His first trip as pope was to the tiny Italian island of Lampedusa, where he mourned African migrants lost at sea and decried a “globalization of indifference” to the suffering of migrants everywhere. This set the tone for a papacy on the move, where, from the favelas of Brazil to the refugee camps of Bangladesh, Francis sought out those on the margins.

In 2016, Pope Francis celebrated Mass at the U.S.-Mexico border in a powerful symbol of solidarity with migrants in the months following his address to a joint session of U.S. Congress. Despite security concerns, Pope Francis visited parts of Iraq once held by ISIS in 2021, opening dialogue with the Muslim world.
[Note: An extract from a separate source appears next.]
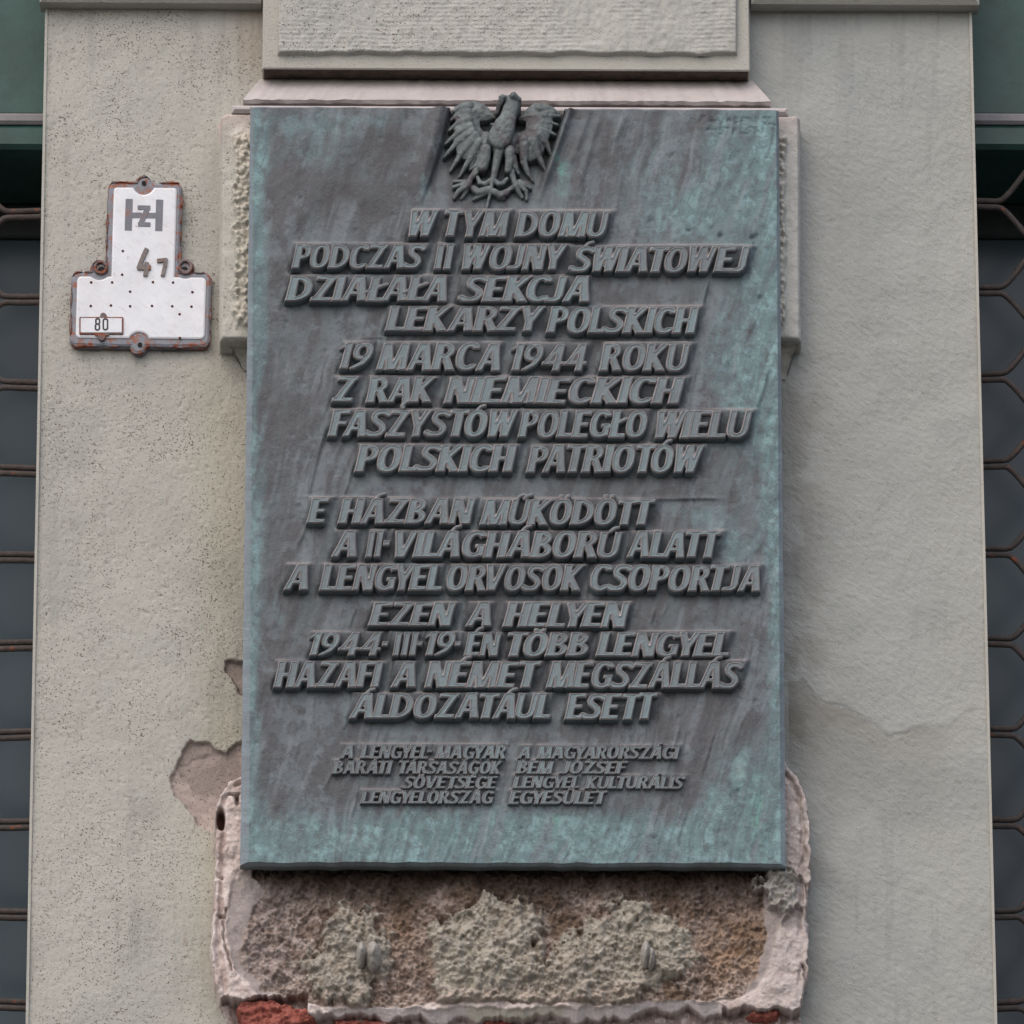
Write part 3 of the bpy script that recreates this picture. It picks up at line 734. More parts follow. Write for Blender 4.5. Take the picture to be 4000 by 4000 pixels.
G = {
 'I': (lambda: stem(.12, .12), .24),
 'L': (lambda: stem(.12, .12) | bar(.05, .56, 0, .15), .54),
 'E': (lambda: stem(.12, .12) | bar(.05, .60, 0, .15) | bar(.05, .60, .85, 1) | bar(.05, .53, .43, .57), .60),
 'F': (lambda: stem(.12, .12) | bar(.05, .60, .85, 1) | bar(.05, .52, .43, .57), .56),
 'T': (lambda: stem(.34, .34) | bar(0, .68, .85, 1), .66),
 'H': (lambda: stem(.12, .12) | stem(.60, .60) | bar(.1, .6, .42, .56), .72),
 'N': (lambda: stem(.10, .10, .20) | stem(.62, .62, .20) | stem(.56, .16, .25), .72),
 'M': (lambda: stem(.08, .15, .20) | stem(.42, .22, .22) | stem(.50, .74, .18) | stem(.84, .80, .22), .94),
 'W': (lambda: stem(.21, .10, .22) | stem(.25, .46, .17) | stem(.62, .50, .21) | stem(.66, .86, .18), .98),
 'V': (lambda: stem(.32, .12, .24) | stem(.38, .66, .19), .76),
 'A': (lambda: (stem(.10, .36, .20) | stem(.68, .46, .25) | bar(.2, .6, .24, .37)) & CAPS, .80),
 'K': (lambda: stem(.12, .12) | stem(.20, .60, .23, .23, .46, 1) | stem(.60, .24, .26, .24, 0, .56), .72),
 'Y': (lambda: stem(.34, .34, .23, .23, 0, .5) | stem(.36, .62, .22, .20, .4, 1) | stem(.32, .10, .22, .22, .4, 1), .70),
 'Z': (lambda: bar(.04, .70, .85, 1) | bar(0, .68, 0, .15) | stem(.14, .58, .24), .70),
 'O': (lambda: gO(), .78), 'C': (lambda: ringm(0, .80, -.01, 1.01) & ~((GX > .44) & (np.abs(GY-.50) < .27)) & (GX < .71), .70),
 'G': (lambda: (ringm(0, .84, -.01, 1.01) & ~((GX > .56) & (GY > .45) & (GY < .78)) & (GX < .76)) | bar(.54, .76, .04, .50) | bar(.44, .76, .38, .51), .78),
 'D': (lambda: stem(.12, .12) | ((ringm(-.5, .76, 0, 1, .23, .15)) & (GX > .1)) , .76),
 'P': (lambda: stem(.12, .12) | (ringm(-.30, .64, .38, 1, .21, .14) & (GX > .1)), .62),
 'R': (lambda: stem(.12, .12) | (ringm(-.30, .62, .42, 1, .20, .14) & (GX > .1)) | stem(.62, .36, .25, .22, 0, .52), .70),
 'B': (lambda: stem(.12, .12) | (ringm(-.30, .58, .48, 1, .20, .13) & (GX > .1)) | (ringm(-.30, .66, 0, .58, .21, .14) & (GX > .1)), .66),
 'U': (lambda: stem(.11, .11, .22, .22, .3, 1) | stem(.60, .60, .20, .20, .3, 1) | (ringm(0, .70, 0, .72, .21, .16) & (GY < .36)), .70),
 'J': (lambda: (stem(.30, .30, .23, .23, .22, 1) | pl([(.30,.30),(.28,.16),(.18,.08),(-.06,.07)], [.22, .15])) & CAPS, .42),
 'S': (gS, .62),
 '1': (lambda: stem(.26, .26, .22) | pl([(.24,.93),(.02,.78)], [.16, .07]), .38),
 '9': (lambda: ringm(.02, .64, .36, 1.0, .19, .14) | (pl([(.55,.66),(.52,.46),(.40,.24),(.10,.03)], [.19, .12]) & (GY >= 0)), .64),
 '4': (lambda: stem(.50, .50, .20) | bar(0, .72, .22, .35) | stem(.12, .46, .17, .17, .26, 1), .72),
 '·': (lambda: bar(.03, .27, .42, .62), .30), '-': (lambda: bar(.02, .34, .45, .60), .36)}
def acute(cx): return pl([(cx-.05, 1.04), (cx+.03, 1.15), (cx+.17, 1.19)], .11)
ACC = {'Á': ('A', lambda: acute(.44)), 'É': ('E', lambda: acute(.34)), 'Ó': ('O', lambda: acute(.40)), 'Ú': ('U', lambda: acute(.36)),
 'Ś': ('S', lambda: acute(.36)), 'Ö': ('O', lambda: bar(.20, .34, 1.04, 1.18) | bar(.46, .60, 1.04, 1.18)),
 'Ü': ('U', lambda: bar(.16, .30, 1.04, 1.18) | bar(.42, .56, 1.04, 1.18)),
 'Ő': ('O', lambda: acute(.26) | acute(.52)), 'Ű': ('U', lambda: acute(.22) | acute(.48)),
 'Ł': ('L', lambda: pl([(-.16,.34),(.10,.50),(.50,.70)], [.12, .12])), 'Ą': ('A', lambda: pl([(.66,.03),(.56,-.10),(.62,-.20)], .12))}
SLANT = .21
def glyph_sdf(mask, gx=GX, gy=GY, h=GH):
    pad = mask
    bnd = pad & ~(np.roll(pad, 1, 0) & np.roll(pad, -1, 0) & np.roll(pad, 1, 1) & np.roll(pad, -1, 1))
    bx, by = gx[bnd].astype(np.float32), gy[bnd].astype(np.float32)
    X = gx.astype(np.float32).ravel(); Y = gy.astype(np.float32).ravel(); d = np.empty(X.shape, np.float32)
    for k in range(0, len(X), 4000):
        d[k:k+4000] = ((X[k:k+4000, None]-bx)**2+(Y[k:k+4000, None]-by)**2).min(1)
    d = np.sqrt(d).reshape(mask.shape); S = np.where(mask, d+h*.5, -d+h*.5)
    for _ in range(2):
        S = (S*2+np.roll(S, 1, 0)+np.roll(S, -1, 0))/4; S = (S*2+np.roll(S, 1, 1)+np.roll(S, -1, 1))/4
    return S
GM = {}
def glyph_mesh(ch, levels, tag):
    key = (ch, tag)
    if key in GM: return GM[key]
    if ch in ACC: b, f = ACC[ch]; mk = G[b][0]() | f()
    else: mk = G[ch][0]()
    xs = GX[0][mk.any(0)]; ii = (GX[0] > xs.min()-.16) & (GX[0] < xs.max()+.16)
    ys = GY[:, 0][mk.any(1)]; jj = (GY[:, 0] > ys.min()-.16) & (GY[:, 0] < ys.max()+.16)
    sub = np.ix_(jj, ii); S = glyph_sdf(mk[sub], GX[sub], GY[sub])
    V, F = relief(S, GX[sub][0, 0], GY[sub][0, 0], GH, levels, .005)
    # local axes: x right, z up, -y out ; height in metres
    W = [(x+SLANT*y, -z, y) for x, y, z in V]
    me = npmesh('letter_'+tag, W, F, smooth=False)
    if me.polygons and sum(p.normal.y for p in me.polygons) > 0: me.flip_normals()
    me.materials.append(M['bronze_letter']); me.materials.append(M['bronze_lit_edge'])
    z1, z2 = levels[1][1], levels[2][1]
    for p in me.polygons:                                        # the arris between flank and face carries a painted highlight
        hs = [-me.vertices[k].co.y for k in p.vertices]
        if min(hs) > z1-1e-5 and min(hs) < z1+1e-5 and max(hs) > z2-1e-4: p.material_index = 1
    GM[key] = me; return me
def adv(ch): return G[ACC[ch][0] if ch in ACC else ch][1]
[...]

And, in a dramatic gesture in 2019, he knelt to kiss the feet of warring leaders from South Sudan, urging them to uphold a fragile peace deal.

Record Canonizations

Pope Francis canonized more saints than any pope before him—over 900 in total. (This figure includes the 813 martyrs of Otranto, Italy, whom he canonized en masse.) In April 2014, Francis made history by canonizing two of his recent predecessors, Pope John XXIII and Pope John Paul II, in a single ceremony​. John XXIII had convened the Second Vatican Council, opening the Church to the modern world, and John Paul II carried the Church into the new millennium.

The saints for whom he oversaw canonization reflected his focus on the poor and marginalized. In 2016, he canonized Mother Teresa of Kolkata, known for works of charity to the poorest of the poor in India. He elevated Archbishop Óscar Romero of El Salvador—murdered in 1980 for defending the oppressed—to sainthood in 2018​. And in deference to the new generation of Catholics, Pope Francis approved the canonization of the first millennial saint, Carlo Acutis, an Italian teenager who was known for online evangelization.

Prophetic Voice for the Marginalized

Above all, he championed the dignity of those on the margins of society.

Within the Church, after listening to the painful experiences of divorced and LGBT+ Catholics, Pope Francis famously told the press “who am I to judge?” and supported greater participation for these marginalized groups as well for women and laity.

Pope Francis also urged Catholics to “encounter” the migrant and refugee, to hear the “cry of the poor” alongside the “cry of the earth.” His social encyclicals and speeches denounced an “economy of exclusion” that treats those who are poor as disposable, and he insisted that true faith has social implications. As he wrote in Fratelli Tutti, “solidarity” is a Christian virtue and “no one can be saved alone.”

His advocacy was not mere words: Francis invited Syrian families fleeing war and the unhoused into his home. He regularly visited local shelters and prisons, and would wash the feet of inmates for Holy Thursday Mass. At the Vatican, Pope Francis pursued reforms from within the Vatican bank to “promote transparency and avoid corruption.”

Francis declared that the 2025 Jubilee Year should focus on reconciliation, including an end to the death penalty, clemency for the imprisoned, and relief from burdensome debt. Catholic groups responded by launching the “Turn Debt into Hope” campaign, which seeks to end overwhelming debt burdens on countries in the Global South, allowing them to invest in their people’s well-being.

Voice for Peace

Francis also was a steadfast voice for peace, insisting that war is a defeat for humanity. In 2017 he made headlines around the world when he condemned as a sin, as a matter of church teaching, the mere possession of nuclear weapons.

He implored leaders and ordinary people alike to choose dialogue and reconciliation over violence. After the war in Gaza broke out, Pope Francis telephoned the Christian community there every day that he was able. In his last public prayer at Saint Peter’s Easter service, he prayed, “may peace come at last to martyred Ukraine, Palestine, Israel, the Democratic Republic of Congo, to Myanmar, to South Sudan.”

Pope Francis died midway through the 2025 Jubilee year, a year he began with a message to the faithful, calling us to be “pilgrims of hope.” That call was one he embodied through his entire pontificate. Francis’s legacy—a legacy of mercy that welcomes the stranger and forgives debts, of humility that listens and serves, and of prophetic justice that speaks truth to power—is now entrusted to us all.